Forecast: Gale Force Wind
Potential lift off…
The forecast said gale force winds by noon, which in San Simeon translates to: don’t bother with a hat unless you’re ready to donate it to the Pacific.
Naturally, I packed my easel anyway.
Surfers and plein-air painters may share at least one similarity. We both look at weather alerts in much the same way. “Dangerous conditions” often sounds suspiciously like good waves, or good lighting in this case. So after a somewhat slow start, I loaded up the gear and hit off toward the bluffs above San Simeon.
At first, the coast was almost gentle. A pale marine layer hovered over the water like gauze. Elephant seals barked somewhere below the cliffs. Eucalyptus leaves clicked softly in the cool air. The ocean was all muted violets and cold steel blues — the kind of restrained palette that makes you mix color carefully instead of squeezing cadmium hues at every emotional inconvenience.

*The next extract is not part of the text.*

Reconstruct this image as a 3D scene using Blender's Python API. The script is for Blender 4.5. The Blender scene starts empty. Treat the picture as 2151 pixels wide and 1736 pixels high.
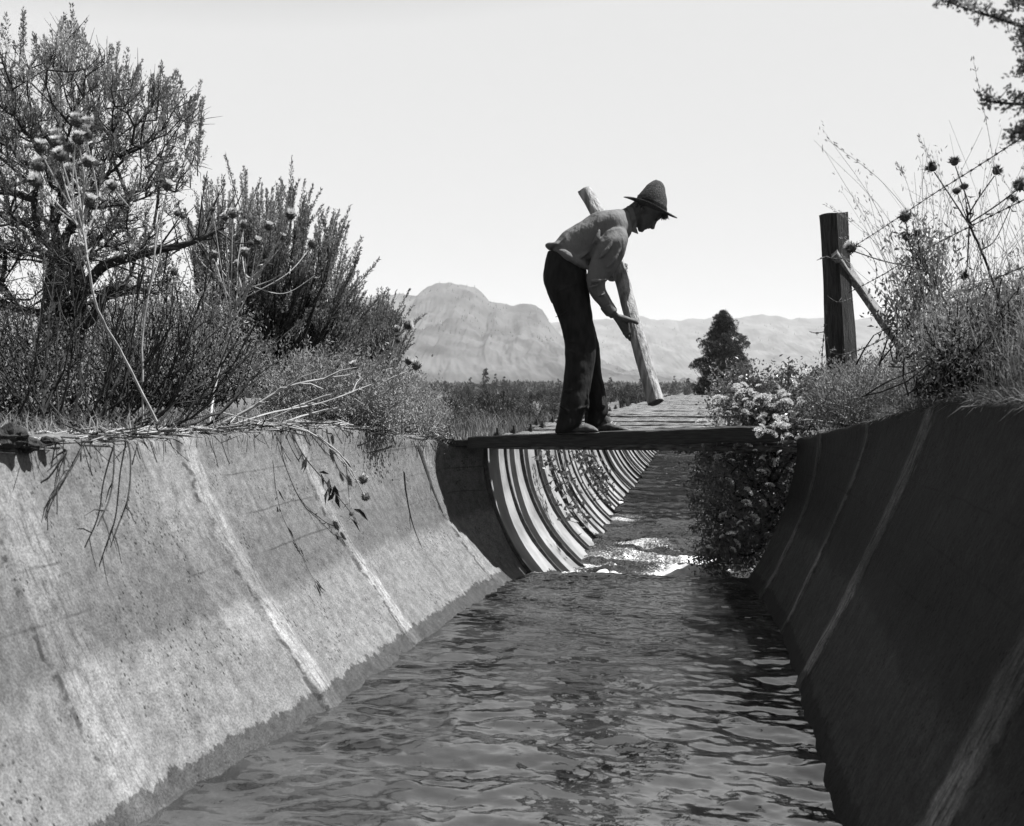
import bpy, math, random
import numpy as np
from mathutils import Vector

# ------------------------------------------------------------------ camera, world, sun
SC = bpy.context.scene
F = 2300.0          # focal length in photo pixels (photo taken as 2151 px wide)
H = 1.05            # eye height above the near water
HY = 815.0          # horizon row
CX = 1075.5
cam_d = bpy.data.cameras.new("camera")
cam = bpy.data.objects.new("camera", cam_d)
SC.collection.objects.link(cam)
cam.location = (0, 0, H)
cam.rotation_euler = (math.radians(90), 0, 0)
cam_d.sensor_width = 36.0
cam_d.lens = 36.0 * F / 2151.0
cam_d.shift_y = -(868.0 - HY) / 2151.0
cam_d.clip_start = 0.05
cam_d.clip_end = 20000
cam_d.dof.use_dof = True
cam_d.dof.focus_distance = 6.0
cam_d.dof.aperture_fstop = 7.5
SC.camera = cam

SUN_EL = math.radians(60)
SUN_AZ = math.radians(86)      # to the right of the view axis (+Y)
world = bpy.data.worlds.new("World")
SC.world = world
world.use_nodes = True
wn, wl = world.node_tree.nodes, world.node_tree.links
for n in list(wn):
    wn.remove(n)
sky = wn.new("ShaderNodeTexSky")
sky.sky_type = 'NISHITA'
sky.sun_disc = False
sky.sun_elevation = SUN_EL
sky.sun_rotation = SUN_AZ
sky.air_density = 1.0
sky.dust_density = 0.0
sky.ozone_density = 1.0
# black-and-white film behind a red filter: only the red channel of the sky is seen
sep = wn.new("ShaderNodeSeparateColor")
comb = wn.new("ShaderNodeCombineColor")
bg = wn.new("ShaderNodeBackground")
wo = wn.new("ShaderNodeOutputWorld")
wl.new(sky.outputs[0], sep.inputs[0])
pw = wn.new("ShaderNodeMath"); pw.operation = 'POWER'; pw.inputs[1].default_value = 2.0   # film contrast of the filtered sky
wl.new(sep.outputs[0], pw.inputs[0])
sh_ = wn.new("ShaderNodeMath"); sh_.operation = 'MINIMUM'; sh_.inputs[1].default_value = 3.25      # no glare ring round the sun
wl.new(pw.outputs[0], sh_.inputs[0])
for i in range(3):
    wl.new(sh_.outputs[0], comb.inputs[i])
wl.new(comb.outputs[0], bg.inputs[0])
bg.inputs[1].default_value = 0.0925
wl.new(bg.outputs[0], wo.inputs[0])

sun_d = bpy.data.lights.new("sun", 'SUN')
sun_d.energy = 5.0
sun_d.angle = math.radians(0.5)
sun_d.color = (1, 1, 1)
sun = bpy.data.objects.new("sun", sun_d)
SC.collection.objects.link(sun)
sdir = Vector((math.cos(SUN_EL) * math.sin(SUN_AZ), math.cos(SUN_EL) * math.cos(SUN_AZ), math.sin(SUN_EL)))
sun.rotation_euler = sdir.to_track_quat('Z', 'Y').to_euler()
sun.location = (5, 5, 12)

SC.view_settings.view_transform = 'Standard'
SC.view_settings.look = 'None'
SC.view_settings.exposure = 1.3
SC.view_settings.gamma = 1.0
SC.render.engine = 'CYCLES'
SC.cycles.use_denoising = True
SC.cycles.sample_clamp_indirect = 1.0
SC.cycles.max_bounces = 6
SC.cycles.diffuse_bounces = 2
SC.cycles.glossy_bounces = 3
SC.cycles.transmission_bounces = 3
SC.cycles.volume_bounces = 0
SC.cycles.caustics_reflective = False
SC.cycles.caustics_refractive = False

# ------------------------------------------------------------------ helpers
rng = np.random.default_rng(7)
U = np.array([0.1718, 0.9851, 0.0])     # along the canal
N = np.array([0.9851, -0.1718, 0.0])    # across it, to the right

def P(px, py, d):
    return np.array([(px - CX) / F * d, d, H + (HY - py) / F * d])

def L3(s, o, z):
    s = np.asarray(s, float); o = np.asarray(o, float); z = np.asarray(z, float)
    s, o, z = np.broadcast_arrays(s, o, z)
    return np.stack([s * U[0] + o * N[0], s * U[1] + o * N[1], z], -1)

def nrm(v):
    v = np.asarray(v, float)
    return v / np.maximum(np.linalg.norm(v, axis=-1, keepdims=True), 1e-9)

def _hash(ix, iy, iz, seed):
    h = (ix.astype(np.int64) * 374761393 + iy.astype(np.int64) * 668265263 + iz.astype(np.int64) * 2147483647 + seed * 974711) & 0xffffffff
    h = ((h ^ (h >> 13)) * 1274126177) & 0xffffffff
    h = ((h ^ (h >> 15)) * 2246822519) & 0xffffffff
    return ((h ^ (h >> 16)) & 0xffffff) / float(0xffffff) * 2 - 1

def noise(x, y, z=0.0, seed=0):
    x, y, z = np.broadcast_arrays(np.asarray(x, float), np.asarray(y, float), np.asarray(z, float))
    ix, iy, iz = np.floor(x), np.floor(y), np.floor(z)
    fx, fy, fz = x - ix, y - iy, z - iz
    fx, fy, fz = [f * f * f * (f * (f * 6 - 15) + 10) for f in (fx, fy, fz)]
    r = 0
    for a in (0, 1):
        for b in (0, 1):
            for c in (0, 1):
                w = (fx if a else 1 - fx) * (fy if b else 1 - fy) * (fz if c else 1 - fz)
                r = r + w * _hash(ix + a, iy + b, iz + c, seed)
    return r

def fbm(x, y, z=0.0, seed=0, octv=4, gain=0.5):
    r, a = 0, 1.0
    for k in range(octv):
        r = r + a * noise(np.asarray(x) * 2 ** k, np.asarray(y) * 2 ** k, np.asarray(z) * 2 ** k, seed + k * 17)
        a *= gain
    return r

def sstep(a, b, x):
    t = np.clip((np.asarray(x, float) - a) / (b - a), 0, 1)
    return t * t * (3 - 2 * t)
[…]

For twenty minutes, I believed I might actually get away with it.
Then the wind arrived.
Not gradually. Not politely.
Under seemingly constant pressure, San Simeon Eucalyptus.
One moment I was blocking in the horizon line; the next, a gust slammed into the easel hard enough to turn my canvas into a temporary sail. My plastic palette launched itself into the coastal scrub like a frightened seabird. The whole setup nearly catapulted toward the cliff edge with shocking confidence.
Painting outdoors is already an exercise in surrender. The light changes every few minutes. Shadows migrate. Clouds erase entire compositions. But wind adds a special layer of humility. Gale force wind doesn’t care about your composition. It doesn’t care about your carefully mixed greens or whether your paper is dry. It treats every object you own as airborne potential.
And yet, somehow, those are the days that stay with you. Because once the struggle stops being annoying, it becomes clarifying.
You stop obsessing over details because details are impossible. You paint faster. Bigger. Simpler. You begin chasing movement instead of accuracy. The cypress trees bend into calligraphic shapes. Waves flatten into broad strokes of multitudes of blue. The sky becomes less about clouds and more about momentum. The painting starts recording experience instead of scenery.
At several points, I used my own body as a windbreak while painting with one hand and holding the easel steady with the other. Any illusion of artistic elegance disappeared moments earlier. My jacket snapped in the wind like a sailcloth flag. Gust timed their approach with cunning. Random airborne debris embedded itself into wet paint.
And honestly? The painting got better.
Calling it “done”.
There’s something about difficult weather that strips plein air painting down to instinct. You stop trying to control the landscape and start collaborating with it. San Simeon, especially, rewards that approach. This coastline isn’t delicate. It’s in control. Ancient. Windswept. The drama is built into the geology itself — fractured cliffs, restless water, trees permanently shaped by resistance.
A calm day can be beautiful there, yet a violent windy day feels truthful.
By mid-afternoon the gusts became ridiculous. The beachgoers were likely getting sandblasted. Whitecaps exploded offshore. Even the gulls looked inconvenienced. I took that as my cue to quit while I still possessed most of my equipment.
Back at the car, I looked at the painting expecting to hate it. But there it was: loose, imperfect, energetic — carrying far more of the afternoon than any carefully controlled studio piece could have managed. The brushwork leaned in the same direction as the trees. The horizon wasn’t perfectly straight. The colors were rougher than intended. But the wind had made its mark on the paper, and somehow that felt honest.
Final painting 7”x10”
Plein air painting often gets romanticized as peaceful and meditative — artists quietly painting lavender fields under perfect skies.
Sometimes it is.
Other times, it’s wrestling an easel beside a roaring ocean while trying not to lose your ultramarine to the Pacific. And strangely enough, those are the days that remind you why painting outdoors matters in the first place.
Not because it’s comfortable but because it’s alive.